LVL was used to design and create a 30-meter prototype wind turbine tower in 2020 by Stora Enso, one of the world's oldest timber companies. Large curved LVL slabs are manufactured and shipped to the construction site, where they are glued together to form the tall cylinder on which the spinning blades will be rigged up.

Using eco-friendly wood will reduce carbon dioxide emissions in the construction of a tower by 90%. At the same time, this design strategy will store the CO2 that has been absorbed by trees during their growth. The wood used to make LVL comes from mature trees that have already absorbed the maximum amount of CO2.

The eco-friendly wood used in specialty structures like wind turbine towers can be recycled into new wood-based products, providing additional long-term climate benefits by trapping carbon within their fibers.

By Modivon

Modivon is a Swedish tower-building company that sees three major advantages to using LVL over steel for turbine construction.

Wood has a higher specific strength, which allows for lighter construction, according to Modivon. Steel towers require additional reinforcement to carry their weight, whereas wooden towers do not. Modivon also pointed out that modular steel towers require a large number of bolts that must be inspected on a regular basis, whereas the modular wooden towers are held together by glue.
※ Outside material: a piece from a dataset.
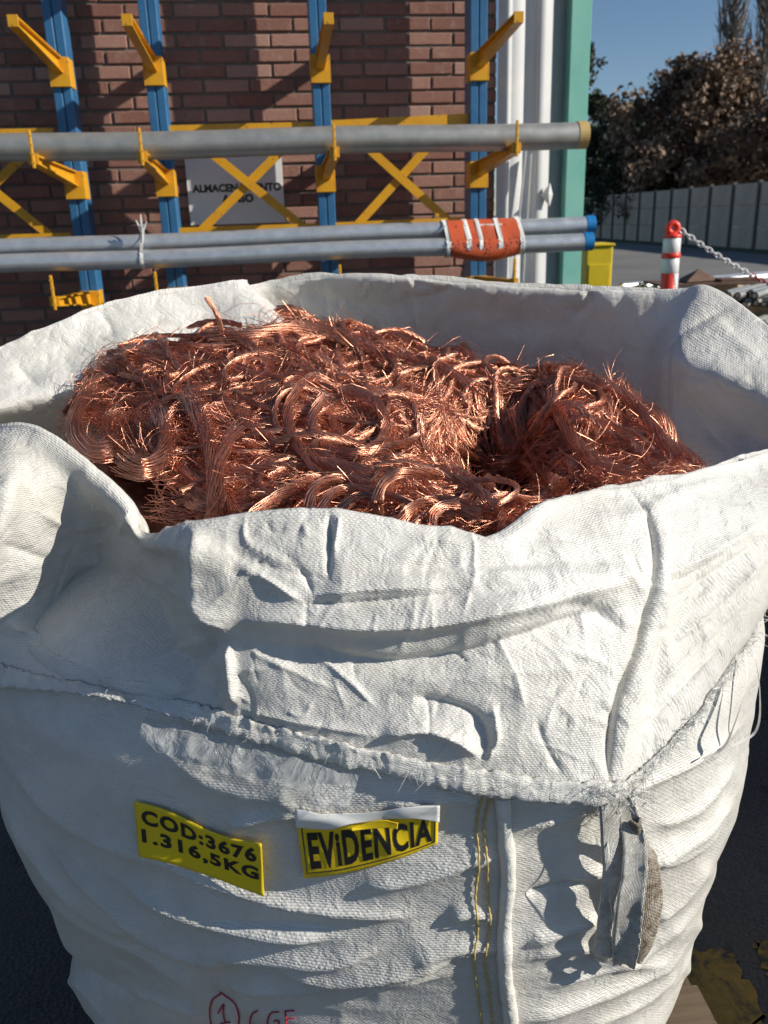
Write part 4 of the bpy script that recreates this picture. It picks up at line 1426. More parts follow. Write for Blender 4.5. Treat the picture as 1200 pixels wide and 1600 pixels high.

The mission of Modivon is to build wind turbine towers using LVL as the main building material as this strategy will accelerate the transition to renewable energy and materials. The company sees wood as nature's own carbon fiber.

In Disguise

Due to an applied waterproof paint layer, the towers would still resemble a steel turbine rather than a giant tree trunk.

Currently, capturing carbon, which occurs when trees are converted to LVL, is more important than reducing emissions, because any reduction in emissions today will not be felt in the global carbon cycle for much longer than any current predictions on warming or temperature changes. Humanity can only change Earth's climate by actively removing existing emissions from the cycle. Still, while wind turbines are being built to cut emissions from energy use, emissions from manufacturing might as well be cut, Good News Network reports.